Después de disfrutar por poco tiempo del supuesto fin de la historia, tres crisis sacuden la conciencia de los americanos. Ante todo, el 11-S, primer ataque de un enemigo exterior al corazón de la república. Los héroes fueron entonces los bomberos de Nueva York, pero ahora las cosas se arreglan -a medias- gracias a los generales del Pentágono. Segunda, la pérdida de capital social: el individuo «solo en la bolera» necesita recuperar valores comunitarios. Tercera, la peor a día de hoy, una crisis económica explosiva, fuente natural de temor y de ansiedad. Como decía el personaje de John Dos Passos, este país se construyó a partir del orgullo que proporciona el dólar. No es tiempo para teorías hermosas. Cuando hay problemas, renace el espíritu fuerte de los pioneros. Anécdota curiosa. El primer emblema de propaganda electoral fue una cabaña, frágil pero orgullosa, símbolo de los hombres de la frontera. La utilizó el general William Henry Harrison, triunfador en la guerra contra los indios y noveno presidente de la nación, en 1841. Por desgracia, murió de una pulmonía apenas un mes después de tomar posesión. Eso sí, su nieto Benjamin llegó también a ser presidente de los Estados Unidos.

Siempre con ventaja en la batalla de las ideas, la izquierda española intenta presentar estas elecciones como una reedición de la «cruzada» de Zapatero contra el imperialismo de Bush-Aznar. Una alusión marginal a nuestro país alimenta sus ilusiones fatuas de protagonismo. Es difícil a veces explicar lo evidente. Si me perdonan el exceso, republicanos y demócratas se parecen más a los partidos de Cánovas y Sagasta (o de Disraeli y Gladstone, por decir algo más preciso) que a la derecha y la izquierda actuales. En Estados Unidos no hay socialismo, ni siquiera en la versión flotante y posmoderna que practica el PSOE. Los partidos son heterogéneos y agrupan corrientes yuxtapuestas, a veces contradictorias. Entre los republicanos, hay conservadores «compasivos» como el propio Bush; «libertarios» que rechazan las medidas intervencionistas; grupos de presión en defensa de valores; la gran novedad, un feminismo conservador que cambia de sitio las piezas ideológicas... Entre los demócratas, hay intelectuales exquisitos de las mejores universidades; clases medias profesionales; buena parte de los católicos; inmigrantes con ganas de prosperar; residuos del proletariado industrial... En Washington, el eje de coordenadas políticas está situado más o menos en el centro, según la medida europea.

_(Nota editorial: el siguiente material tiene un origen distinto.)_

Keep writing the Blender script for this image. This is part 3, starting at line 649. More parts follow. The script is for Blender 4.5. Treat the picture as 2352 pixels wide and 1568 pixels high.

En la América profunda, muevan ustedes la ficha unas cuantas casillas hacia la derecha.

Un buen consejo. No hagan apuestas, salvo si el dinero les sobra o el vicio les domina. A estas alturas, todo está por decidir. El tiempo americano es el «ahora», escribe George Steiner. Con sus grandezas y servidumbres, una lección de democracia que sólo irrita a quienes rechazan la sociedad abierta. En cambio, por amor a la libertad, hay muchos que también creemos en América.